Interest on student loans is calculated using the Retail Price Index (RPI) measure of inflation, with the aim of keeping the total value of the loan in line with prices over the entire repayment period.
However, RPI figures revealed on 21 April show that prices in Britain fell by 0.4 per cent over the course of the previous year, meaning that instead of paying interest to the Student Loans Company, student debtors in the UK should expect a small repayment from the government.
The National Union of Students is campaigning for all loans issued before 1998 to be made eligible for negative interest payments. Officials have delayed any decision on the interest rates until September.
Speaking to The Journal, Edinburgh University Students’ Union President Adam Ramsay said: “If RPI had doubled, you can be sure that the government would be making students pay the difference.
“They can’t change the goalposts now that it doesn’t benefit them much. Deflation means the same value is reached with less money – that means students should be paying back less than they borrowed.
“A deal is a deal,” Mr Ramsay said.
This is the first time since student loans were established that the UK has experienced negative inflation.

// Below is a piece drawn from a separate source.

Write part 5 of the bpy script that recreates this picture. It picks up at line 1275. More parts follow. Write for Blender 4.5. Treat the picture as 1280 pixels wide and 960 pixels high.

The costs of many government initiatives have increases pegged to inflation, including jobseekers allowance, housing benefit and the state pension; however, all of these are protected by agreements that dictate a minimum increase no matter what the value of the RPI.
However, analysts have expressed doubt that students will see the benefit of deflation in their student loan repayments. Speaking to The Economist, Lucy Newcomb, a partner at law firm Addleshaw Goddard said: “For the government, the worst case scenario is that no interest is payable.”